Aguada to receive remains of deceased Olympian ‘Chavalillo’ Delgado on Thursday

A remembrance ceremony for 1956 Olympian Ismael “Chavalillo” Delgado will take place Thursday at the coliseum in Aguada that bears his name.

By The Star Staff

Aguada Mayor Christian Cortés Feliciano announced Tuesday that the family of the recently deceased Olympian Ismael “Chavalillo” Delgado agreed with the municipality to officially receive the remains of the beloved athlete, who died recently in the mainland United States.

“This Thursday, November 16 at 11:00 in the morning we will meet in the Assembly Hall of the Coliseum that bears his name, to pay a well-deserved tribute to Chavalillo,” Cortés Feliciano said. “The family has brought his ashes for this occasion, where we will hold an act of remembrance, with a message from his loved ones. Memorabilia of the athlete and soldier will also be on display.”

Delgado represented Puerto Rico in the 4x400 relay event at the 1956 Melbourne Olympic Games in Australia. He was also part of the 4x400 relay team at the 1950 and 1954 Central American and Caribbean Games, winning a silver medal in 1954. He also represented Puerto Rico at the 1955 Pan American Games.

From 1966 to 1970, Delgado was vice president of the International Softball Federation.

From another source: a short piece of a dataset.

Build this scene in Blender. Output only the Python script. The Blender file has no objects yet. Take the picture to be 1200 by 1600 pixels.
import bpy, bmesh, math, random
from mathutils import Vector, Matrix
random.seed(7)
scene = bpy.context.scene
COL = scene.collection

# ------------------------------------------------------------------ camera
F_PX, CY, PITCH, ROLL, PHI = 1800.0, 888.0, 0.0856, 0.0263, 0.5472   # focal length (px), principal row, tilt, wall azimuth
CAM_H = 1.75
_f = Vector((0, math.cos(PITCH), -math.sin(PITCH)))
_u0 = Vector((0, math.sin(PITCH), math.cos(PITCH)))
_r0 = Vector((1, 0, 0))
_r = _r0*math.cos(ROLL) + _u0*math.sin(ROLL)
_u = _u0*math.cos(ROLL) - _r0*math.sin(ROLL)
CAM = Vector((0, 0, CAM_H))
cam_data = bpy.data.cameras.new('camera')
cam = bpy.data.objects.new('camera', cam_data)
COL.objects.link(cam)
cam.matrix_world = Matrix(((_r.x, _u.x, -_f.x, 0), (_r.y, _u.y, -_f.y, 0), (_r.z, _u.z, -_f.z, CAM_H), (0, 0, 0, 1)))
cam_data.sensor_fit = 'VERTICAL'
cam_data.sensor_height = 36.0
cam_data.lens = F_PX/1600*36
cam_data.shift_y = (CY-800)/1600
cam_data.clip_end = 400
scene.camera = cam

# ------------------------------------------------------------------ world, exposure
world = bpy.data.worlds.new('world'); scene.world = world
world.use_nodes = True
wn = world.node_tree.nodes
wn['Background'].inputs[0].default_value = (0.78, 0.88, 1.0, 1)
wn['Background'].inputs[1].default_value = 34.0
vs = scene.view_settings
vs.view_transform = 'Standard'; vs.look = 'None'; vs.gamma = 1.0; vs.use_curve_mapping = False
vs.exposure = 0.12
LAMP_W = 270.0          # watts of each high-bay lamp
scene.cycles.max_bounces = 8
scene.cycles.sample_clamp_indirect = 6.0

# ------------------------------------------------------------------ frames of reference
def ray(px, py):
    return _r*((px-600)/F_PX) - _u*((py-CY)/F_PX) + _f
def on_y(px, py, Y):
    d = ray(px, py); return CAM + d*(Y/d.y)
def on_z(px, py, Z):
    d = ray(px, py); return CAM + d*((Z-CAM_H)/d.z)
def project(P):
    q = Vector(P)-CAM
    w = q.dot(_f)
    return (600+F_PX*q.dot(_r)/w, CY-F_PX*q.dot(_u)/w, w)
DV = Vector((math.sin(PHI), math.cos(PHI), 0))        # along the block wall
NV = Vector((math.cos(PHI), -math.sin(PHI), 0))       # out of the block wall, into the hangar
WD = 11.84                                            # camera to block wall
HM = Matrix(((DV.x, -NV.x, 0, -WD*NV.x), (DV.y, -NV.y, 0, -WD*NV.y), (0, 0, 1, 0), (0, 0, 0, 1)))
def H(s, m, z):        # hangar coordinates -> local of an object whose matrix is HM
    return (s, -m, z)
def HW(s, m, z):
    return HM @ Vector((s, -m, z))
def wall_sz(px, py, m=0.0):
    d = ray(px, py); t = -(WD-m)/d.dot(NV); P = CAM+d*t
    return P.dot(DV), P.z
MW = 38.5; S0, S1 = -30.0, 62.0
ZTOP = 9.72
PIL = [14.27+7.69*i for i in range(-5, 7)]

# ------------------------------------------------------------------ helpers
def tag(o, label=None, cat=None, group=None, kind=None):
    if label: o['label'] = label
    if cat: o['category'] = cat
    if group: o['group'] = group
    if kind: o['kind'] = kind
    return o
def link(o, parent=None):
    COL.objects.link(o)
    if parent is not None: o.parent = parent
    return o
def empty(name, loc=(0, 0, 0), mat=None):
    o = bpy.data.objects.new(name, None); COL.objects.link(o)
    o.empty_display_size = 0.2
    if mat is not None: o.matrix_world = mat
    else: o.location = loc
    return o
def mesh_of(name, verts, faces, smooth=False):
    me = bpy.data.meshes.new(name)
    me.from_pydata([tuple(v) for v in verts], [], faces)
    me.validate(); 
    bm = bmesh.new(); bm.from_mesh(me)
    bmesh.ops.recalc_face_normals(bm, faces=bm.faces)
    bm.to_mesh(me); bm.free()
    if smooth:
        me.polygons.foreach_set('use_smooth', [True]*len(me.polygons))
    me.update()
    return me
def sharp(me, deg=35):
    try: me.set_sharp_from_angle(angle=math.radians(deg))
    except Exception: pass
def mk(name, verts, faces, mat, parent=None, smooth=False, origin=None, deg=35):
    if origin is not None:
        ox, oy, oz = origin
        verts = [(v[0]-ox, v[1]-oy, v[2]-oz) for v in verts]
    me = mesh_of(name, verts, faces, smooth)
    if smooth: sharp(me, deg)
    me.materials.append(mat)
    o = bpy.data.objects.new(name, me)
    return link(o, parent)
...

In 1979, he was technical director of athletics at the Pan American Games in Puerto Rico, and from 1971 to 1979 he was secretary general of the Puerto Rico Olympic Committee, commonly known by its Spanish acronym COPUR. He was also vice president of the Central American and Caribbean Confederation in track & field.

The Aguada coliseum that bears Delgado’s name is currently undergoing an extensive, million-dollar renovation. Cortés Feliciano said he hopes the facilities will be ready by the middle of next year, “and it will be a tribute to those who have served as an example to their community and to the youth of the importance that sport has in the life of the people.”

The investment of $1,266,661 comes from municipal funds, insurance claims, and federal entities such as the Federal Emergency Management Agency (FEMA).